Never settle

The moment you try to pin this down, it slips away. Every definition creates the very wall that blocks recognition. That's not a problem - it's actually the key to understanding how this works.

When we first encounter this, we naturally try to fit it into what we already know. We gather descriptions, collect concepts, build frameworks. "Ah, now I've got it!" we think, adding another definition to our spiritual vocabulary. But each new word, each clever explanation, just creates another barrier to seeing what's here.

It's tempting to land on a satisfying description. Call it "awareness" or "presence" or "being." Label it as "emptiness" or "oneness" or "the absolute." Each term feels like it captures something essential. But the moment we settle on any description, we've missed it again. We're looking at the map instead of the territory.
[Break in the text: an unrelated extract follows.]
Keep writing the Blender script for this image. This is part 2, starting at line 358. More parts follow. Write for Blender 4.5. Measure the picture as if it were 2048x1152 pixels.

This can be frustrating if you're used to learning through definitions and categories. Our whole education trains us to understand things by naming and explaining them. But this requires a different approach - one of constant openness, of refusing to settle on any fixed understanding.

Even useful pointers can become traps. Spiritual teachers often forget this, turning helpful descriptions into rigid systems of belief. What started as a finger pointing to the moon becomes a detailed map that everyone must follow. But no map, no matter how sophisticated, is the actual territory.

This isn't about abandoning understanding altogether. The mind naturally seeks to comprehend, and that's fine. But hold every understanding lightly, like stepping stones rather than foundations. Use concepts as tools, not truths. The moment you think you've figured it all out is exactly when you need to let go and look fresh.

What we're pointing to is already here, before any explanation or understanding arises. It's not hidden behind the right concept or the perfect description. It's in the simple, obvious presence that precedes all our attempts to grasp it.

The nature of what we're pointing to has this peculiar quality - like catching something in the midst of dissolving. Not quite here, not quite gone. It's as if you're witnessing a continuous vanishing that never completes. Every time you look, it's in this state of slipping away, yet somehow always present. Not graspable, not absent - but dancing in between, in a space that mind can't quite reach.

So never settle. Stay open to what's here before words capture it. Let each understanding dissolve into fresh seeing. What remains isn't another concept to grasp, but the simple reality that was never missing in the first place.